4. Few people know about it, but it is an ancient Swedish custom to eat all the cheese cookies in any gathering.

5. Suddenly, however, no one could see her anymore because she had put on her Swedish invisibility cloak.

6. Most of the guests began to sing Finnish opera to uncover the elusive Swede.

7. Others began punching thin air in hopes of catching her. 

8. Somebody must have been a good singer because Ms. Gabriel’s invisibility cloak shattered from the Finnish war song.

It must be said aloud: Teaching is a wonderful business.

Thursday, 20 September 2012


Fellow soldiers,

Today I took up the heavy mantle of commander of the Seventh Legion. To explain my promotion, I must start at the beginning. In seventh grade, we had just finished Three Skeleton Key, a horror story by George G. Toudouze, about a lighthouse overrun with deadly Dutch rats, and as I love analysis, we analyzed the depiction of the rats, who were described among other things as being wise, brave, strong, fierce, vengeful, clannish rats, soldiers even, "besiegers" who threw themselves into the "breach," who divided and conquered, whose leader was appropriately named Nero.

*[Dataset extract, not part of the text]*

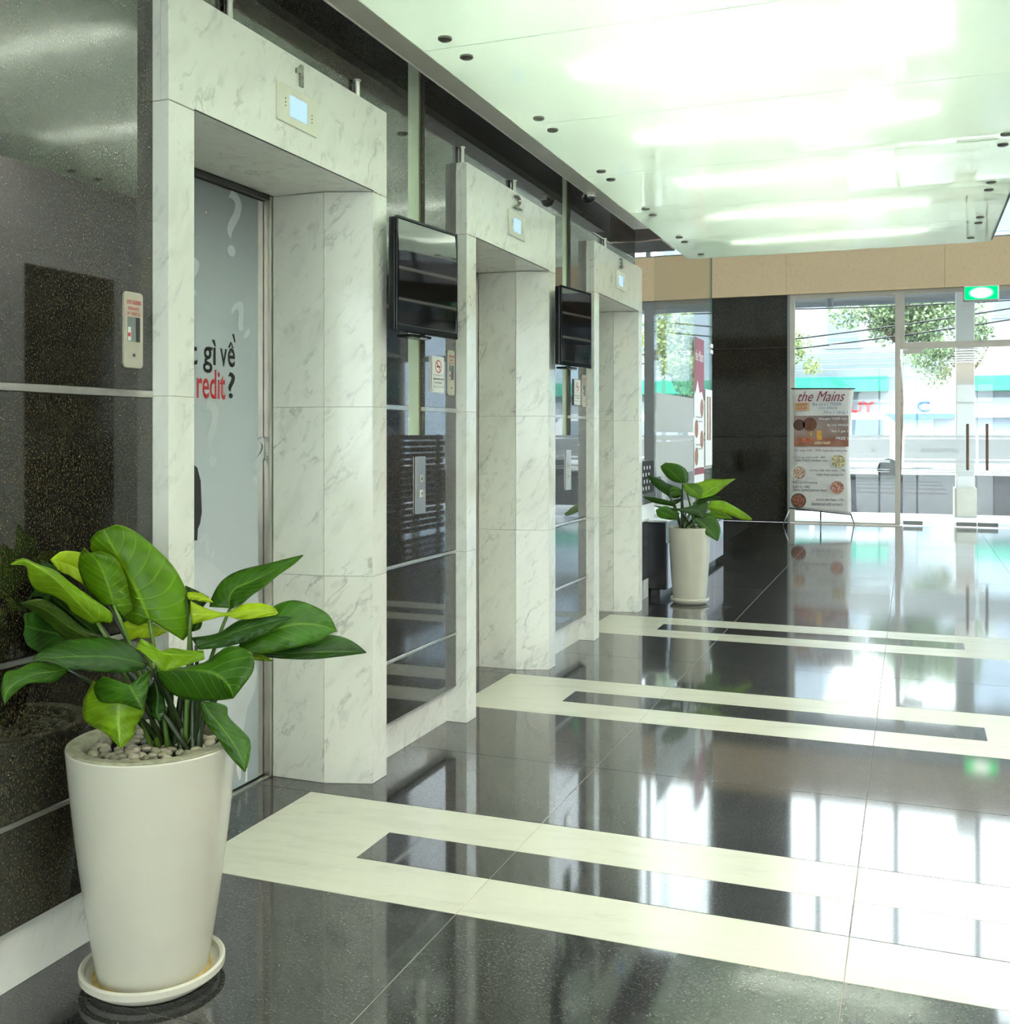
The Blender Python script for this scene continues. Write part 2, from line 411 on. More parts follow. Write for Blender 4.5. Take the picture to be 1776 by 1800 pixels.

The word "phalanx" came up, which tipped off a long-winded explanation of military strategy and for homework they had independently to research phalanx formations throughout the ages. They did, of course, (my students are nothing if not brilliant) and they presented their information in class, after which I armed them with sword and shield and led them stalwartly down four flights of stairs to the football field to have them march in tight testudo formation. Their pattern was not particularly successful, and my legion went every which way, not listening to their commander, wielding their swords about and shouting at unsuspecting birds. I heard later that we had been watched from the offices, and I can imagine that our audiences must have been deeply appreciative to view the splendor of our fine swordsmanship and steady march.

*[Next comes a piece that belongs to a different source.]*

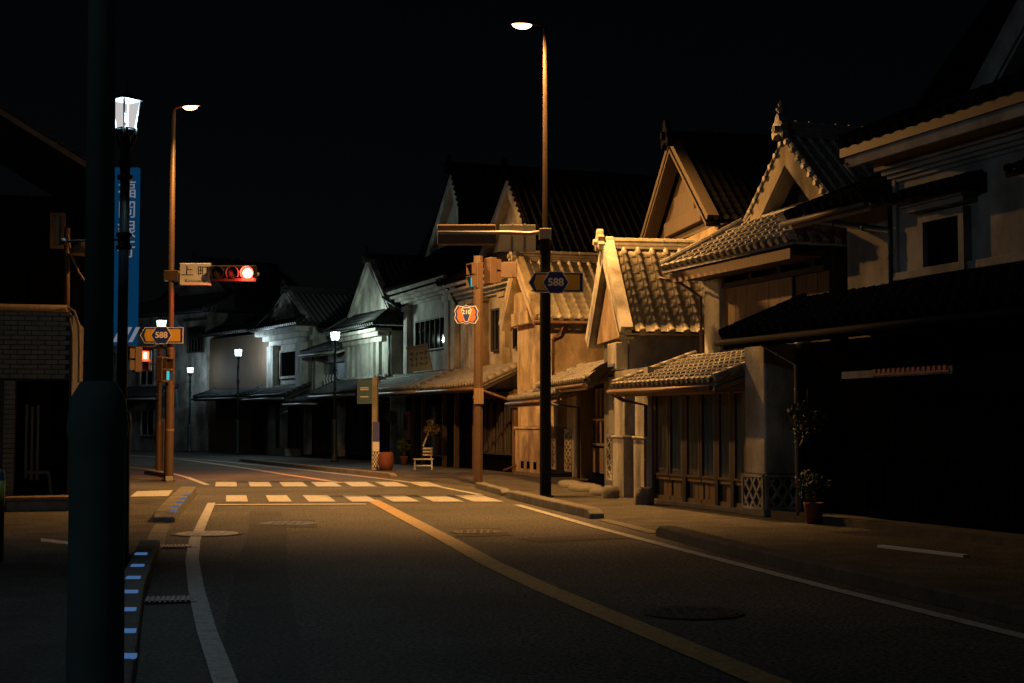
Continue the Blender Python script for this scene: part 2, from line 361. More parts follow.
struct(MB().strip([(-4.48, 17.9), (-5.0, 20.2), (-5.42, 22.2)], .24, .006).build('flush_kerb', 'concrete'))
struct(MB().strip([(2.05, 20.4), (1.75, 22), (1.48, 23.2)], .22, .006).build('flush_kerb', 'concrete'))
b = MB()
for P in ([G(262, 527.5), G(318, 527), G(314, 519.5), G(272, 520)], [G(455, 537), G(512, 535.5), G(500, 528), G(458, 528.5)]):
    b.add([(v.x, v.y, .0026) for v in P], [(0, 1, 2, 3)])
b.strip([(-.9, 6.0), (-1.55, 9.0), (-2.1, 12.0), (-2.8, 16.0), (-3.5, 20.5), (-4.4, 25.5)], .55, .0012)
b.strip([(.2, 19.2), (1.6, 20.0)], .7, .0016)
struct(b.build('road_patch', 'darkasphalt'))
# manholes and grates
def manhole(x, y, r, label, m='iron', rim='stone'):
    p = G(x, y); t = thing('manhole_cover', label, 'manhole cover', (p.x, p.y, .006))
    MB().lathe((0, 0, 0), [(r, 0), (r * .98, .003)], 28).build('rim', rim, t)
    d = MB().lathe((0, 0, .0035), [(r * .88, 0), (r * .87, .003)], 28)
    for i in range(-3, 4):
        for j in range(-3, 4):
            if i * i + j * j < 10: d.box(i * r * .24 - r * .07, i * r * .24 + r * .07, j * r * .24 - r * .07, j * r * .24 + r * .07, .0066, .0095)
    d.build('lid', m, t)
manhole(288, 523.5, .46, 'iron manhole cover in the left lane just before the stop line')
manhole(478, 532, .4, 'iron manhole cover in the right lane between centre line and edge line')
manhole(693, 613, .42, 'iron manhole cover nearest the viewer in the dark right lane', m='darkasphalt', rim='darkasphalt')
manhole(207, 534, .5, 'pale manhole cover lying across the left white edge line', 'paint')  # glint on this lid put in as pale colour
def grate(x, y, w, label):
    p = G(x, y); t = thing('drain_grate', label, 'drain grate', (p.x, p.y, .006), R(12))
    MB().box(-w / 2 - .05, w / 2 + .05, -.2, .2, 0, .004).build('frame', 'iron', t)
    s = MB(); n = 9
    for i in range(n):
        c = -w / 2 + w * (i + .5) / n; s.box(c - w / n * .3, c + w / n * .3, -.17, .17, .0045, .016)
    s.build('bars', 'metal', t)
grate(175, 547, .42, 'drain grate beside the flush kerb below the white line')
grate(168, 600.5, .4, 'drain grate beside the kerb reflectors nearest the viewer')

# ================================================================== SKY, LIGHT
W = bpy.data.worlds.new('World'); S.world = W; W.use_nodes = True
nt = W.node_tree; sk = node(nt, 'ShaderNodeTexSky', sky_type='NISHITA'); sk.sun_disc = False
sk.sun_elevation = R(25); sk.sun_rotation = R(150)
bg = nt.nodes['Background']; nt.links.new(sk.outputs[0], bg.inputs[0]); bg.inputs[1].default_value = .00028
sun = bpy.data.lights.new('fill_light', 'SUN'); sun.energy = .026; sun.angle = R(9); sun.color = (.85, .94, 1.0)  # added weak fill from behind the camera, lifts the near post
so = bpy.data.objects.new('fill_light', sun); COL.objects.link(so); so.rotation_euler = (R(50), 0, R(-40))
S.view_settings.view_transform = 'Standard'; S.view_settings.look = 'None'; S.view_settings.exposure = 0; S.view_settings.gamma = 1
S.render.engine = 'CYCLES'; S.cycles.use_denoising = True; S.cycles.max_bounces = 5; S.cycles.transparent_max_bounces = 12
try: S.cycles.denoiser = 'OPENIMAGEDENOISE'
except Exception: pass
S.cycles.sample_clamp_indirect = 2.0; S.cycles.caustics_reflective = False; S.cycles.caustics_refractive = False
SOD = (1.0, .475, .125)
COOL = (.66, .88, 1.0)

# ================================================================== STREET FURNITURE
def cobra(t, base_z, H, r0, r1, arm, power, ang, m='polemetal', aim=(0, 0, -1), bat=1.2):
    """tall tapered pole with a short arm and a flat lamp head; arm = (dx, dy) towards the road"""
    MB().tube([(0, 0, base_z), (0, 0, H * .45), (0, 0, H)], r0, 14, r1).build('pole', m, t, smooth=True)
    ax, ay = arm; l = math.hypot(ax, ay); d = (ax / l, ay / l)
    MB().tube([(0, 0, H - .02), (d[0] * .08, d[1] * .08, H + .05), (ax * .5, ay * .5, H + .08)], r1 * .8, 8).build('arm', m, t, smooth=True)
    h = MB(); a = math.atan2(d[1], d[0]); c, s_ = math.cos(a), math.sin(a)
    pr = [(.0, .05, .05), (.1, .10, .09), (.3, .14, .1), (.5, .12, .08), (.62, .05, .05)]; n = 10; o = 0
    for x, w, hh in pr:
        for j in range(n):
            g = math.pi * j / (n - 1); y, z = w * math.cos(g), hh * math.sin(g)
            X = ax * .35 + (x * c - y * s_); Y = ay * .35 + (x * s_ + y * c); h.v.append((X, Y, H + .04 + z))
    for i in range(len(pr) - 1):
        for j in range(n - 1): h.f.append((i * n + j, i * n + j + 1, (i + 1) * n + j + 1, (i + 1) * n + j))
        h.f.append((i * n + n - 1, i * n, (i + 1) * n, (i + 1) * n + n - 1))
    h.f.append(tuple(range(n))); h.f.append(tuple(range((len(pr) - 1) * n + n - 1, (len(pr) - 1) * n - 1, -1)))
    h.build('lamp_head', m, t, smooth=True)
    cx, cy = ax * .35 + .33 * c, ay * .35 + .33 * s_
    b = MB()
    for i in range(4):
        rr = (.17, .15, .10, 0.02)[i]
        b.v += [(cx + rr * 1.3 * math.cos(2 * math.pi * j / 16) * c - rr * .75 * math.sin(2 * math.pi * j / 16) * s_, cy + rr * 1.3 * math.cos(2 * math.pi * j / 16) * s_ + rr * .75 * math.sin(2 * math.pi * j / 16) * c, H + .035 - (.0, .04, .075, .09)[i]) for j in range(16)]
    for i in range(3):
        for j in range(16): b.f.append((i * 16 + j, i * 16 + (j + 1) % 16, (i + 1) * 16 + (j + 1) % 16, (i + 1) * 16 + j))
    b.f.append(tuple(48 + j for j in range(16))); b.build('lens', 'sodium', t, smooth=True)
    o = lamp('lamp_light', 'SPOT', SOD, power, t, (cx, cy, H - .1), Vector(aim).to_track_quat('-Z', 'Y').to_euler(), spot_size=R(ang), spot_blend=.6, shadow_soft_size=.26)
    batwing(o, bat, 6)
    return t
def sign588(t, y, z0, w=1.17, h=.43):
    """arrow shaped route board, tip to the left, facing -y"""
    e = .02; tip = .13
    P = lambda g, yy, x0=0, x1=0: [(-w / 2 + g * 1.3 + x0, yy, 0), (-w / 2 + tip + g * .6, yy, h / 2 - g), (w / 2 - g, yy, h / 2 - g), (w / 2 - g, yy, -h / 2 + g), (-w / 2 + tip + g * .6, yy, -h / 2 + g)]
    T = lambda q: [(x, yy, z + z0) for x, yy, z in q]
    MB().prism(T(P(0, y)), (0, .025, 0)).build('border', 'white', t)
    MB().prism(T(P(.016, y - .004)), (0, .004, 0)).build('back_plate', 'signblue', t)
    m = .05
    MB().prism(T([(-w / 2 + .12, y - .008, 0), (-w / 2 + .17, y - .008, h / 2 - m), (w / 2 - .075, y - .008, h / 2 - m), (w / 2 - .075, y - .008, -h / 2 + m), (-w / 2 + .17, y - .008, -h / 2 + m)]), (0, .004, 0)).build('panel', 'signyellow', t)
    hx = lambda a, yy: T([(math.cos(R(60 * k)) * a * 1.03, yy, math.sin(R(60 * k)) * a) for k in range(6)])
    MB().prism(hx(.275, y - .013), (0, .005, 0)).build('shield_edge', 'white', t)
    MB().prism(hx(.255, y - .018), (0, .005, 0)).build('shield', 'signblue', t)
    text('route_number', '588', .225, 'white', t, (0, y - .021, z0), bold=.006)
def signal3(t, loc, rz, red=True, name='signal'):
    """horizontal three lens vehicle signal, facing local -y"""
    e = bpy.data.objects.new(name + '_head', None); COL.objects.link(e)
    h = MB(); h.box(-.63, .63, 0, .16, -.22, .22)
    mm = 'metalblack' if red else 'metalb'; o = h.build('signal_head', mm, t, bevel=.03); o.location = loc; o.rotation_euler = (0, 0, rz); bpy.data.objects.remove(e)
    for i, x in enumerate((-.4, 0, .4)):
        v = MB(); n = 20; r0, r1 = .17, .19
        for j in range(n + 1):                     # visor: hood open below
            a = R(-40) + R(260) * j / n
            v.v += [(x + r0 * math.cos(a), 0, r0 * math.sin(a)), (x + r0 * math.cos(a), -.22 + .08 * (1 - math.sin(a)) / 2, r0 * math.sin(a)),
                    (x + (r0 + .012) * math.cos(a), 0, (r0 + .012) * math.sin(a)), (x + (r0 + .012) * math.cos(a), -.22 + .08 * (1 - math.sin(a)) / 2, (r0 + .012) * math.sin(a))]
        for j in range(n):
            k = 4 * j; v.f += [(k, k + 1, k + 5, k + 4), (k + 2, k + 6, k + 7, k + 3), (k + 1, k + 3, k + 7, k + 5)]
        v.build('visor', mm, o)
        lit = red and i == 2
        l = MB().lathe((x, -.012, 0), [(.15, 0), (.15, -.02), (.11, -.045), (.05, -.055)], 24, 'y').build('lens', 'redrim' if lit else 'lensoff', o, smooth=True)
        if lit:
            MB().lathe((x, -.07, 0), [(.122, 0.02), (.115, -.012), (.05, -.02)], 24, 'y').build('lit_core', 'redcore', o, smooth=True)
    return o
# --- right hand tall streetlight with signal seen from behind and route board
B = G(545.5, 497)
t = thing('street_lamp', 'tall sodium streetlight with lit lamp, dark lower shaft and 588 board on the right kerb', 'street lamp', (B.x, B.y, 0))
cobra(t, 0, 10.1, .085, .038, (-.5, -.1), 6300, 132, aim=(-.1, .2, -1))
MB().lathe((0, 0, 0), [(.17, 0), (.17, .03), (.122, .035), (.122, .06), (.115, 5.52), (.115, 5.56), (.06, 5.6)], 16).build('base_sleeve', 'metalblack', t, smooth=True)
b = MB(); b.tube([(0, -.02, 5.66), (-.35, -.02, 5.62), (-.8, -.02, 5.64), (-2.3, -.02, 5.64)], .045, 8); b.build('signal_arm', 'metal', t, smooth=True)
b = MB(); b.box(-.13, .13, -.14, .14, 5.5, 5.72); b.build('clamp', 'metal', t, bevel=.01)
o = signal3(t, (-1.68, .12, 5.6), math.pi, False)
b = MB(); b.box(-.98, -.2, .05, .075, 5.24, 5.82)
for x in (-.7, -.44): b.box(x - .02, x + .02, .028, .05, 5.22, 5.84)
b.build('name_board_back', 'metal', t, bevel=.008)
sign588(t, -.2, 4.55)
for k in list(t.children):
    if k.name.split('.')[0] in ('border', 'back_plate', 'panel', 'shield_edge', 'shield', 'route_number'): k.location.x += .22
b = MB(); b.box(-.3, .75, -.17, -.13, 4.36, 4.39); b.box(-.05, .05, -.17, 0, 4.44, 4.5); b.build('sign_bracket', 'metalb', t)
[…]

What did we accomplish this class period?

Absolutely nothing.

But does it really matter?

Tuesday, 11 September 2012

Blue Skies of Sweden

You may recall my grandparents came by for Midsummer, and we all drove to Ratan, their old summer haunt before they moved to the south. It was a beautiful day, full of sunshine and family.

Sea Captain A.O. Röse
Family Grave 

Wednesday, 5 September 2012

The Little Things

There are three things in life I appreciate: 
kaya toast, morning Milo,
and high ceilings in my classroom.

Confidence is Key

Apologies, apologies, a thousand apologies! I have been meaning to write again, but every time I arrive back at home I am absolutely knackered. For the past few days I have been powering through a cold, and I am unusually winded in the mornings climbing the four flights of stairs to my classroom. Nevertheless, I shall prevail against this too. My mind is currently being pushed back by the pressure in my sinus cavities, so you will forgive me if my train of thought derails from time to time.

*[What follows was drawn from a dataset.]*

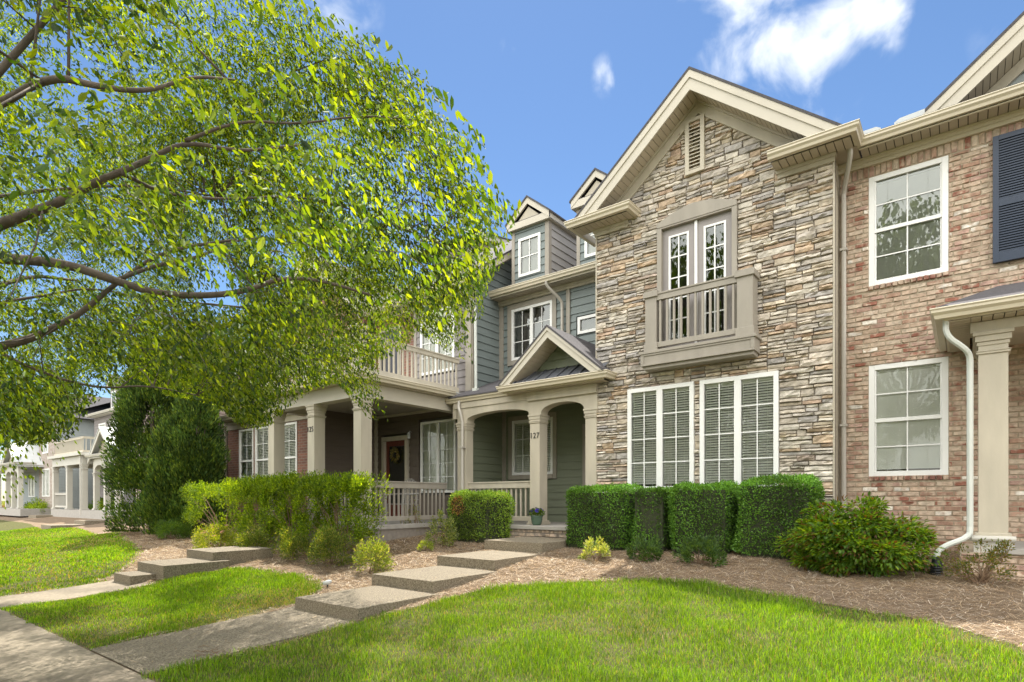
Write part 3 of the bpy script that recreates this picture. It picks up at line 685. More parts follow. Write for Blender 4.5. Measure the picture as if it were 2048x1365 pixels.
siding((0, 11.65, 0), -9.4, -5.69, -.53, 2.27, [(-9.2, -7.73, .5, 2.12), (-6.98, -5.9, -.53, 1.75)], M['green'], H1, name='porch_back_wall')
boxes('porch_corner_board', M['trimd'], H1, [(-9.40, -9.28, 11.60, 11.64, -.53, 2.27)]); b = MB(); b.box(-6.98, -6.88, 11.58, 11.7, -.53, 1.75); b.box(-6.98, -5.7, 11.579, 11.7, 1.66, 1.75); b.build('door_casing', M['trimd'], H1)
b = MB(); b.box(-6.88, -5.9, 11.64, 11.69, -.53, 1.66); b.build('front_door', M['door'], H1)
window((0, 11.65, 0), -9.08, -7.83, .62, 2.0, H1, cols=2, rows=3, units=2, fr=.07, mull=.09, blind='slats', casing=.11)
b = MB(); b.box(-9.4, -5.69, 10.2, 11.65, 2.272, 2.30); b.build('porch_ceiling', M['trim'], H1)
b = MB(); b.box(-9.4, -5.69, 9.5, 11.65, -.60, -.53); b.build('porch_floor', M['floor'], H1, bevel=.006)
cr = []
for k, (e, f) in enumerate(((-.67, -.605), (-.745, -.675), (-.82, -.75), (-.9, -.825))):
    x = -9.4 + .1 * (k % 2)
    while x < -5.69: cr.append((x, min(x + (.2 if k else .1), -5.69), e, f)); x += .2 if k else .1
b = MB((0, 9.55, 0)); blockset(b, cr, (.01, .02), lambda *a: tuple(.8 * c for c in random.choice([(.38, .32, .27), (.30, .25, .21), (.42, .36, .3)])), gap=.004); b.mi = 1; b.col = (1, 1, 1); b.box(-9.4, -5.69, .005, .2, -1.0, -.601); b.build('porch_brick_edge', [M['brickg'], M['mortar']], H1)
rail((0, 10.07, 0), -9.13, -7.29, .405, -.46, H1, top_h=.15, bot_h=.1, pitch=.125)
gutter([(-9.72, 9.98), (-7.78, 9.98)], 2.40, H1)
gutter([(-7.80, 9.98), (-7.80, 9.69), (-5.36, 9.69), (-5.36, 10.05)], 2.425, H1)
b = MB(); b.box(-9.68, -7.8, 9.96, 9.99, 2.26, 2.39); b.box(-7.79, -5.38, 9.69, 9.72, 2.28, 2.41); b.build('fascia', M['gutter'], H1)
soffit((0, 0, 0), -7.78, -5.40, 9.70, 9.94, 2.271, H1)
b = MB()
b.quad((-9.6, 9.86, 2.41), (-7.7, 9.86, 2.41), (-7.7, 11.65, 3.12), (-9.6, 11.65, 3.12)); b.box(-9.6, -7.7, 9.85, 9.88, 2.38, 2.408); b.build('porch_roof', M['shingle'], H1)
TP = (0, 9.58, 0); PX, PZ = -6.587, 3.46
rakes(TP, PX, PZ, 1.26, 1.26, SL, .07, -.02, .02, H1, 'upper_fascia', M['fascia'], zc=2.43); rakes(TP, PX, PZ - .05, 1.26, 1.26, SL, .16, 0.0, .035, H1, 'rake_fascia', M['fascia'], zc=2.43)
raked_soffit(TP, PX, PZ - .21, 1.02, 1.02, SL, .035, .5, H1)
gable_roof(TP, PX, PZ, 1.22, 1.24, SL, 0, 2.07, H1, name='porch_gable_roof')
hwf = lambda z: (PZ - .22 - z) / SL
siding((0, 10.08, 0), PX - 1.2, PX + 1.2, 2.55, 3.24, [], M['green'], H1, name='gable_siding', top=lambda z: (PX - hwf(z), PX + hwf(z)))
b = MB(); b.prism([(PX - 1.05, 2.5), (PX + 1.0, 2.5), (PX, 3.25)], 10.1, 10.14); b.build('gable_backing', M['green'], H1)
b = MB(); b.quad((-7.75, 9.62, 2.425), (-5.42, 9.62, 2.425), (-5.42, 10.1, 2.74), (-7.75, 10.1, 2.74))
x = -7.5
while x < -5.5:
    q = b.verts([(x, 9.62, 2.427), (x + .02, 9.62, 2.427), (x + .02, 9.62, 2.46), (x, 9.62, 2.46), (x, 10.1, 2.742), (x + .02, 10.1, 2.742), (x + .02, 10.1, 2.775), (x, 10.1, 2.775)])
    for fc in ((0, 1, 2, 3), (4, 7, 6, 5), (1, 5, 6, 2), (0, 3, 7, 4), (3, 2, 6, 7)): b.face(*[q + i for i in fc])
    x += .27
b.build('metal_skirt_roof', M['metalroof'], H1)
spout(smooth_path([(-9.30, 9.90, 2.30), (-9.30, 9.88, 2.15), (-9.24, 9.86, 2.05), (-9.20, 9.90, 1.80)]) + [(-9.20, 9.90, -.8)], H1, M['spout'])
boxes('spout_strap', M['spout'], H1, [(-9.265, -9.135, 9.855, 9.945, z, z + .035) for z in (1.2, -.3)])
def number(txt, x, y, z, size, parent, name='house_number'):
    cu = bpy.data.curves.new(name, 'FONT'); cu.body = txt; cu.size = size; cu.extrude = .006; cu.space_character = 1.12; cu.align_x = 'CENTER'
    cu.offset = -.002
    o = bpy.data.objects.new('tmp', cu); C.objects.link(o); dg = bpy.context.evaluated_depsgraph_get(); me = bpy.data.meshes.new_from_object(o.evaluated_get(dg))
    bpy.data.objects.remove(o); L = WLOC[parent.name]
    for v in me.vertices:
        a, b_, c_ = v.co; v.co = (x + a * .9 - L[0], y - c_ - L[1], z + b_ - L[2])
    return link_mesh(name, me, parent, [M['black']])
number('127', -7.165, 9.943, 1.30, .17, H1)

# ================================================================== TOWNHOUSE 125
H2 = thing('townhouse', (-11.5, 9.0, -.75), 'brown sided townhouse with red brick bay and a balcony over its deep front porch', 'townhouse', 'row of townhouses')
PY = 7.45
b = MB(); b.box(-13.33, -9.745, PY, PY + .25, 2.13, 2.42); b.box(-9.995, -9.745, PY + .25, 10.58, 2.1305, 2.4195); b.box(-13.33, -13.08, PY + .25, 8.6, 2.1305, 2.4195); b.build('porch_beam', M['fascia'], H2)
for (p, q) in ((-13.33, -13.07), (-11.66, -11.40), (-9.99, -9.745)): column(p, q, PY, PY + .28, -.53, 2.13, 1.87, H2, cap=.18, flare=.04)
gutter([(-13.6, 9.0), (-13.6, 7.20), (-9.60, 7.20), (-9.60, 10.0)][::1], 2.57, H2)
b = MB(); b.box(-13.55, -9.62, 7.22, 10.56, 2.425, 2.555); b.build('porch_soffit', M['trim'], H2)
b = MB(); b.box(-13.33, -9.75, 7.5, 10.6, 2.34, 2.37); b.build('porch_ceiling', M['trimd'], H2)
b = MB(); b.box(-13.56, -9.61, 7.21, 10.56, 2.556, 2.575); b.build('balcony_deck', M['metalflash'], H2)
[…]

I have been, as you know, dreadfully busy, though things are more or less beginning to fall into a rhythm, and lesson planning isn't quite as staccato or frenetic. Still I cannot honestly say I have moved past the point of lesson planning in the shower. I wonder if that ever goes away.

I enjoy teaching, but not the technicalities of it. I feel my best ideas come naturally before class. The best ones so far include using the Avengers to teach plot diagramming, Fantasia 2000 for internal/external conflict; having the seventh graders rewrite a fight scene in Rikki Tikki Tavi from another character's perspective, comparing and contrasting fonts and templates in Newspaper, bringing in Scot Byrd, school IT support cum American football aficionado extraordinaire, to explain American football to my mostly ignorant-of-the-sport sixth graders. The hands flew up for question time. "How many penalties are there? Can you punch the other players?" I have enjoyed abusing the mass emailing system of the school's internet, moving Master Kelley's vuvuzela around his office when he is away, and reading the answers to the personal questionnaire I had the students fill out in their thin, enthusiastic handwriting.

What is your name?

What do you want to be called?
Awesome kid

And, of course, I enjoy the happy "Good morning, Ms. Gabriel!" that students are wont to offer on Mondays through Fridays, excepting Wednesdays.